Last year, entrepreneur Adam Lyons bought a one-way ticket to South America. He spent time volunteering with Bolivian children, teaching them to make crafts to sell – a pretty entrepreneurial activity for a kid. In fact, he found the whole region to be very entrepreneurial.
“It’s 60-year-old ladies that are walking around making fresh orange juice, or old men walking around selling dolls or all the counterfeit, fake North Face jackets, fake Ray-Bans. It’s everybody out there just hustling,” says Lyons.
Lyons had always wanted to do charity work, and he had finally saved up enough money to quit his job. He was planning on starting a company, but he wanted to mull over some ideas first.
One of his ideas was a car insurance comparison site. When he met other travelers, he often chatted with them about it, and he discovered that car insurance sites were huge in Britain – something he might not have realized had he stayed put in the United States.
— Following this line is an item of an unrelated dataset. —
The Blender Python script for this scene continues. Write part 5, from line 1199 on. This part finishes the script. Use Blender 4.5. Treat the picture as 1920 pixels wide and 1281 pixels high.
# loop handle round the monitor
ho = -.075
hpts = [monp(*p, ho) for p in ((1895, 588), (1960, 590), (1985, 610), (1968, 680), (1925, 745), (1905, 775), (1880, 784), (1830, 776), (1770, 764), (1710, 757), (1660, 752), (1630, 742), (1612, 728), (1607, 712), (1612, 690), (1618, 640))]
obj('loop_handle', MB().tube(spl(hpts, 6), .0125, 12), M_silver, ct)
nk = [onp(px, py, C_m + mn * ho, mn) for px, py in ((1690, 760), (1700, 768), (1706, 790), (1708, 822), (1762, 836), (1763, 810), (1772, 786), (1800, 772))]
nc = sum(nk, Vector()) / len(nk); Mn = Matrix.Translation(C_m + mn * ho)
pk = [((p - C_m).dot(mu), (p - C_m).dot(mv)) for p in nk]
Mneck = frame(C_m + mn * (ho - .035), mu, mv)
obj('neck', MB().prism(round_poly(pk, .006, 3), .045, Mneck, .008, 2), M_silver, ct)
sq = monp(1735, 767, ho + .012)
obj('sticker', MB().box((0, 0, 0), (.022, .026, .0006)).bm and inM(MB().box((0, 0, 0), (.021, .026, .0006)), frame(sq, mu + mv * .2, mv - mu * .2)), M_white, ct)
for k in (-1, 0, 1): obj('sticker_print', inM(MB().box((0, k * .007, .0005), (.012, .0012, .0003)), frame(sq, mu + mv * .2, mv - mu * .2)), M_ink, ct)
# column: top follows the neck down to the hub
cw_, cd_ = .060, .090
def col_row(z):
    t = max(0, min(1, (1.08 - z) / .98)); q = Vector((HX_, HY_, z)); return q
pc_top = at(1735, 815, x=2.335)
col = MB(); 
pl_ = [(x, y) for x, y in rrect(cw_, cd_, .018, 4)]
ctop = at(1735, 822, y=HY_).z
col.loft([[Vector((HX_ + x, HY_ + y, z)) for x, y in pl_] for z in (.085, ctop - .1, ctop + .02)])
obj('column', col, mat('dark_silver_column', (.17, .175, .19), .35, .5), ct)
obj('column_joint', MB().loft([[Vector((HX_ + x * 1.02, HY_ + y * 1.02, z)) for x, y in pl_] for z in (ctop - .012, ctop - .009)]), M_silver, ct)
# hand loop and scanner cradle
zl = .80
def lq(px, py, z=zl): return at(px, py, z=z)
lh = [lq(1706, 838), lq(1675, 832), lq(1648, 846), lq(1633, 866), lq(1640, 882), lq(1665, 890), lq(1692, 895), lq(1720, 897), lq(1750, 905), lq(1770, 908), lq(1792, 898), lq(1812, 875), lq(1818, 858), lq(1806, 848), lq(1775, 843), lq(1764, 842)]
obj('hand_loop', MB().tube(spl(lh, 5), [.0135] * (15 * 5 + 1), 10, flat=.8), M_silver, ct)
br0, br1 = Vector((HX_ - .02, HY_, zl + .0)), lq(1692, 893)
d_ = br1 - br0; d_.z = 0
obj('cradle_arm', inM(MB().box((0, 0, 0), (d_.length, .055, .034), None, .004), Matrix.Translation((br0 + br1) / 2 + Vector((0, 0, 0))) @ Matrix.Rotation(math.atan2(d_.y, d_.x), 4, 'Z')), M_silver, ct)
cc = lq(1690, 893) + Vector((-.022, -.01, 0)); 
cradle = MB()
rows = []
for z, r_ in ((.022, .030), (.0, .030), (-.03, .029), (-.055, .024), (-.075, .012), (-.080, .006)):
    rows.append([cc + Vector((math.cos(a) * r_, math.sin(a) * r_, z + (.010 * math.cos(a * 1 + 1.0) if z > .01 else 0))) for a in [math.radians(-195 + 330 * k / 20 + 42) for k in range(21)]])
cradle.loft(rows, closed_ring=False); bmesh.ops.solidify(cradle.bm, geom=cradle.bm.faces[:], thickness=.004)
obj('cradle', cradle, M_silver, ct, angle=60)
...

He also ran into other foreign entrepreneurs. Sitting down to play cards, he met the US founder of a major online shoe site (he wouldn’t tell me which one), who travels to Peru every 3 months to visit his factory. He also met people who exported fruit to sell to Breyers ice cream.
“It was really cool to … get inspired by all these successful people that were making a living for themselves and actually creating jobs for other people,” says Lyons, who went on to launch Insurance Zebra and graduate from the AlphaLab accelerator.
And it turns out, traveling is a lot like starting a company. Like a first-time entrepreneur, he didn’t know what to expect, and he had to learn whole new languages (as entrepreneurs learn terms to use with VCs).
“With entrepreneurship, you don’t know what’s going to happen. It’s unpredictable. There’s ups and downs,” he says.
As for travel: “You just do it. I got a 1-way ticket and I went. I just jumped right into it.” Sounds like great advice for startups, too.